:: Supplied material

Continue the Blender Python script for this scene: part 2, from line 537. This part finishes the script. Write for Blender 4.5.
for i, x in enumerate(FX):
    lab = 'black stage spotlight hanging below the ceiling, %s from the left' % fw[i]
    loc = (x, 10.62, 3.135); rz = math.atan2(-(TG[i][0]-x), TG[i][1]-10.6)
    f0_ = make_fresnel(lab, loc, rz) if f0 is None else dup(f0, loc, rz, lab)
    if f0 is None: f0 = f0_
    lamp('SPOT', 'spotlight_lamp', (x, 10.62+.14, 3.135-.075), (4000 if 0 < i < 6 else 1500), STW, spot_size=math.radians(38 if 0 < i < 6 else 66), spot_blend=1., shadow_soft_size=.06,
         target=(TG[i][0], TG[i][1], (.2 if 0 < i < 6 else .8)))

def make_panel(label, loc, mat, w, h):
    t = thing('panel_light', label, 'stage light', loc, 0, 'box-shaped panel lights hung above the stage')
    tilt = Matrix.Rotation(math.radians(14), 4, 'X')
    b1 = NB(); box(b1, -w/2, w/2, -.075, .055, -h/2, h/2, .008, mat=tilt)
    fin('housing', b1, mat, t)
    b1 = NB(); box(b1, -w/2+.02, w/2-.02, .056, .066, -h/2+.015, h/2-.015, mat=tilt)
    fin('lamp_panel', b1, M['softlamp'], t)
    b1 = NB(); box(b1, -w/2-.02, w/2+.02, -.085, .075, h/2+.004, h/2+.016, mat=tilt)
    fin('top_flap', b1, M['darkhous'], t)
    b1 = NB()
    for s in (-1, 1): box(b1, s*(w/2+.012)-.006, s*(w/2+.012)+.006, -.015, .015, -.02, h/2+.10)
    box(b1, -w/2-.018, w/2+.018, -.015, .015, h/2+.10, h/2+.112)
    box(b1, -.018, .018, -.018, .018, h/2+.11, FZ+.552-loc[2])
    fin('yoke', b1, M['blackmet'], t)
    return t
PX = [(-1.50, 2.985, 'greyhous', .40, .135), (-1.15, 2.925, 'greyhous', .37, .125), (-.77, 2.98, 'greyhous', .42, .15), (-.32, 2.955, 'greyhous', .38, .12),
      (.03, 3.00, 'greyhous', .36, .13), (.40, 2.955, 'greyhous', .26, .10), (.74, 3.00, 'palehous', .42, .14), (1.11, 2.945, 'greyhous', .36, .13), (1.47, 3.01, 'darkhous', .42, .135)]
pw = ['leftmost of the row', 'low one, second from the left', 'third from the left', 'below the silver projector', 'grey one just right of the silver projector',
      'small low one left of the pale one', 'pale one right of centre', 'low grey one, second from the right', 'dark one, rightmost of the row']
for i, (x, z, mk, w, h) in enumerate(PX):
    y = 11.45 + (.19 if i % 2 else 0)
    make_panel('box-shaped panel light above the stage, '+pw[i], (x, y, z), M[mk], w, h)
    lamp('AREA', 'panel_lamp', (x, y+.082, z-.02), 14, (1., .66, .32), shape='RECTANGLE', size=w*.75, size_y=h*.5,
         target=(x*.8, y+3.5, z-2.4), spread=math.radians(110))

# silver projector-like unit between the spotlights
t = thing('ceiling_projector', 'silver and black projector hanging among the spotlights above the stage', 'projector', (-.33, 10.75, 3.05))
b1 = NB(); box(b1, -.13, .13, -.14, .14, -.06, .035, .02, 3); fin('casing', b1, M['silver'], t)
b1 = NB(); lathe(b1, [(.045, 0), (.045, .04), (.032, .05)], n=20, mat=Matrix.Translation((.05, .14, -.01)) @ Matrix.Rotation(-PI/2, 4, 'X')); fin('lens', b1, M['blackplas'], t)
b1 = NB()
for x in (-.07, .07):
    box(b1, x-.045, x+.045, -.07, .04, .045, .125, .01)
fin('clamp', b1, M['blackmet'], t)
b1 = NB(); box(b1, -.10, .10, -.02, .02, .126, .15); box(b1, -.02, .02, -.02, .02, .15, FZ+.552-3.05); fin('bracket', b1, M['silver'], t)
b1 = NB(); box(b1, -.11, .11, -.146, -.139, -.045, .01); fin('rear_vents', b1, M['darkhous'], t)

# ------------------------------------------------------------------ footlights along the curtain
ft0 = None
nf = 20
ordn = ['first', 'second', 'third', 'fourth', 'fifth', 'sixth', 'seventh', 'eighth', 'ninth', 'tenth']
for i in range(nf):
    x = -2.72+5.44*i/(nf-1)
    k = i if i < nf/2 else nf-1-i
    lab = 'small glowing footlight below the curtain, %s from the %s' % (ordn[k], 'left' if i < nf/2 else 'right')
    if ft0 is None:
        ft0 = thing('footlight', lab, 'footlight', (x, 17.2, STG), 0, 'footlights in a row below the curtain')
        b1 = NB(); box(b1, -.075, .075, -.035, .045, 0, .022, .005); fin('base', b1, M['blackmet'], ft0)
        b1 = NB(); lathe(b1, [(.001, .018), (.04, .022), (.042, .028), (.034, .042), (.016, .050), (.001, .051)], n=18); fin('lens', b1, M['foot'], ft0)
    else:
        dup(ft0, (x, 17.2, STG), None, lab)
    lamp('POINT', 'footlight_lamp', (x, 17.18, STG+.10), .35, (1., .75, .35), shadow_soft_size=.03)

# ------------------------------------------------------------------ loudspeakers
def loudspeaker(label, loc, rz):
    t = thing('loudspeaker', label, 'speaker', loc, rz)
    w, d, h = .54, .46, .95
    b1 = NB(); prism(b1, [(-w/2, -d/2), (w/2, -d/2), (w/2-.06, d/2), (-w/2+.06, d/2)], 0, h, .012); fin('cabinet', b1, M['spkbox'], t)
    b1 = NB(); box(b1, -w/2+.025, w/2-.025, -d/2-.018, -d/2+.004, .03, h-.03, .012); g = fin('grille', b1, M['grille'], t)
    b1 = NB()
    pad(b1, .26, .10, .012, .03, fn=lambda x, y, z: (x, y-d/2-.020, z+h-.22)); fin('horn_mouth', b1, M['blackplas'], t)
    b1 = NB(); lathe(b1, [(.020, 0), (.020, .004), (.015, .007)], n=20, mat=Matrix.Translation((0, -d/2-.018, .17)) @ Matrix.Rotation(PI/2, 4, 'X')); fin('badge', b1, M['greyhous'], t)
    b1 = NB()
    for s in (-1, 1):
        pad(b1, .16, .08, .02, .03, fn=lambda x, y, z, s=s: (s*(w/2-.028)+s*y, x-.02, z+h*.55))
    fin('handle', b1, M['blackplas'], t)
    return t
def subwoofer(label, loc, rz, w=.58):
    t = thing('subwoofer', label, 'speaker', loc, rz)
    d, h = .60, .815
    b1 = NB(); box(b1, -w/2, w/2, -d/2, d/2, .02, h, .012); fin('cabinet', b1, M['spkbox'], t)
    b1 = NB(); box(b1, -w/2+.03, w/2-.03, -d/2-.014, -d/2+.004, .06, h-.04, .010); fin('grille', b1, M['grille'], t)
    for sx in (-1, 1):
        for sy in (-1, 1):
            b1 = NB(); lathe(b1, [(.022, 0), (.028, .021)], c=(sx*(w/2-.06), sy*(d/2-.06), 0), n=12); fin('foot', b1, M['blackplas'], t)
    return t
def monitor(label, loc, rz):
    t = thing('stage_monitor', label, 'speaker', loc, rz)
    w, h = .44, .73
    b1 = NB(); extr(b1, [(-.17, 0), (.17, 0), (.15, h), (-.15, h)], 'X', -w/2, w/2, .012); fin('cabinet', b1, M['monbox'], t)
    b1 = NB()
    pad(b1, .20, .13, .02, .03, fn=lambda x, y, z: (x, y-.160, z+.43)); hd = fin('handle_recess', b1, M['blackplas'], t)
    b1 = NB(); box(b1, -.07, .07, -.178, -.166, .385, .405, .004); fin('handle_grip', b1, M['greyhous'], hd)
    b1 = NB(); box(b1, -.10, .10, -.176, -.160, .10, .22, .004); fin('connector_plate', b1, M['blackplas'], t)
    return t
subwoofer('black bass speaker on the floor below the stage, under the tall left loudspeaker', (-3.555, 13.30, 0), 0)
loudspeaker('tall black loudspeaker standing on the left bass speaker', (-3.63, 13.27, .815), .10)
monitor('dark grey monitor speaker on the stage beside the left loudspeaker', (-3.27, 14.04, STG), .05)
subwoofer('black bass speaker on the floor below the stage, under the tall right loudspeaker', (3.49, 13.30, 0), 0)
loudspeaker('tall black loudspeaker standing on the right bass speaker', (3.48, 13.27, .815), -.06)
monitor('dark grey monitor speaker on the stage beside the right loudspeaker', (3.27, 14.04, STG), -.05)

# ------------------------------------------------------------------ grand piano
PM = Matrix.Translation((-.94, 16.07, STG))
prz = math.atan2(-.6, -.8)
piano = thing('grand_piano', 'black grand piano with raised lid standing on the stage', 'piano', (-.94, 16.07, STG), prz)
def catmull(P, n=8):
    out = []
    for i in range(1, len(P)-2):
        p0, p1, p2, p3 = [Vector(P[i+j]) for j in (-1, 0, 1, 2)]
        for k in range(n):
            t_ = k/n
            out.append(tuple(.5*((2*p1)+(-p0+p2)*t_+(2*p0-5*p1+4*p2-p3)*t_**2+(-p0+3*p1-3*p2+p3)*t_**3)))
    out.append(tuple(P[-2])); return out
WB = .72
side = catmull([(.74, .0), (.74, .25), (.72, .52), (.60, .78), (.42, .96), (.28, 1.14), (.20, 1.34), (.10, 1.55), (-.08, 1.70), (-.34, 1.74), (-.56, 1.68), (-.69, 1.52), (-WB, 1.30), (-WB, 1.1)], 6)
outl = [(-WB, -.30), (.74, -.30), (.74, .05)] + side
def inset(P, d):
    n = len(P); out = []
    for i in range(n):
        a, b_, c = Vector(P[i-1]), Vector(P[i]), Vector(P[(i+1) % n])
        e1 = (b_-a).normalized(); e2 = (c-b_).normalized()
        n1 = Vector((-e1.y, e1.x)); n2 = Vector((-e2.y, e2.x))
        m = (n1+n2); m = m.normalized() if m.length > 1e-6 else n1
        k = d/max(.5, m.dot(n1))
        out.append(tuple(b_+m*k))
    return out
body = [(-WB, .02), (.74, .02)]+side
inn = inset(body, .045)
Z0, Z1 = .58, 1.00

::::

Your task is to quote the lines above, beginning with the first and ending with the one that holds "target=(TG[i][0], TG[i][1], (.2".

# Correct response
Continue the Blender Python script for this scene: part 2, from line 537. This part finishes the script. Write for Blender 4.5.
for i, x in enumerate(FX):
    lab = 'black stage spotlight hanging below the ceiling, %s from the left' % fw[i]
    loc = (x, 10.62, 3.135); rz = math.atan2(-(TG[i][0]-x), TG[i][1]-10.6)
    f0_ = make_fresnel(lab, loc, rz) if f0 is None else dup(f0, loc, rz, lab)
    if f0 is None: f0 = f0_
    lamp('SPOT', 'spotlight_lamp', (x, 10.62+.14, 3.135-.075), (4000 if 0 < i < 6 else 1500), STW, spot_size=math.radians(38 if 0 < i < 6 else 66), spot_blend=1., shadow_soft_size=.06,
         target=(TG[i][0], TG[i][1], (.2 if 0 < i < 6 else .8)))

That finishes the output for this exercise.